Around UNC’s campus, there are a few hundred fume hoods. There are three main types of fume hoods: constant air volume (CAV), variable air volume (VAV), and manifold. A variable air volume fume hood can use the same amount of energy as four typical American households. Considering a variable air volume fume hood is more energy-efficient than the more common constant air volume fume hood, any effort to reduce energy consumption of a lab’s fume hoods is beneficial to the lab’s efficiency and cost-savings as well as the environment. Shutting the sash can also increase lab safety by protecting the air quality of the general lab environment.


Created and printed for the 2010 “Shut the Sash” Campaign. Funded by UNC’s Renewable Energy Special Projects Committee.

In 2010, Energy Management and other departments at UNC hosted the inaugural “Shut the Sash” campaign.

Targeting three new campus lab buildings, this campaign encouraged lab personnel to shut their fume hood sashes when not in use. The campaign predominantly focused on encouraging labs to shut the sash when the lab was not in use— at night, over the weekend, and while on holidays.

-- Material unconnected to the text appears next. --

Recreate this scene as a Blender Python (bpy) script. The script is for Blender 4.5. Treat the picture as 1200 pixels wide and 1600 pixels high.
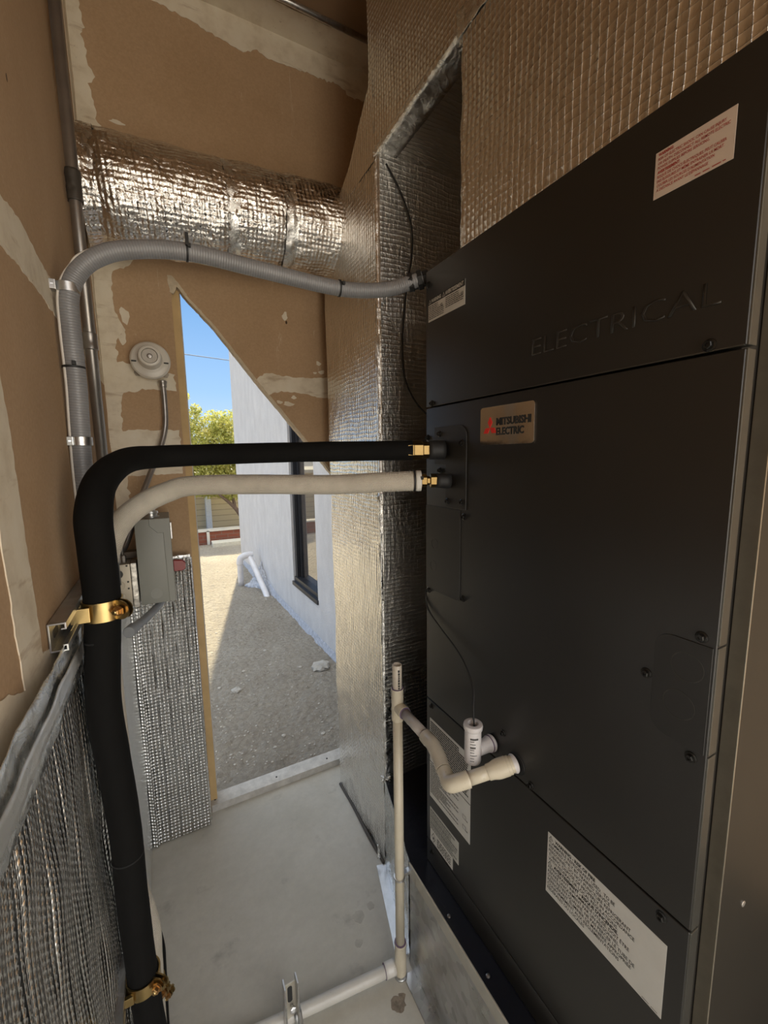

The campaign used three tactics, a magnet, an email to key stakeholders in UNC’s lab system, and a banner to participating labs. The campaign was funded by the Renewable Energy Spcial Projects Committee, a student-led organization that allocates a $4 per semester student fee towards renewable energy, energy efficiency, or energy education projects. Energy Management measure the success of their campaign through fume hood exhaust data which is difficult to store and collect.

Awarded to labs who participated in the 2010 “Shut the Sash” campaign

In 2018, a team of five students in the UNC School of Media and Journalism to explore the impacts of the 2010 “Shut the Sash” campaign, with the ultimate goal of reviving the effort.

After formative research, the group found that the behavior—closing the sash of fume hoods when the lab is closed at night, on weekends, and over holidays— is already common practice in most UNC labs. The students suggested the new campaign focus on encouraging labs to shut the sash on fume hoods at the end of every experiment, or to turn off fume hoods when not in use. The team suggested the same principles should be applied to other relevant lab machinery.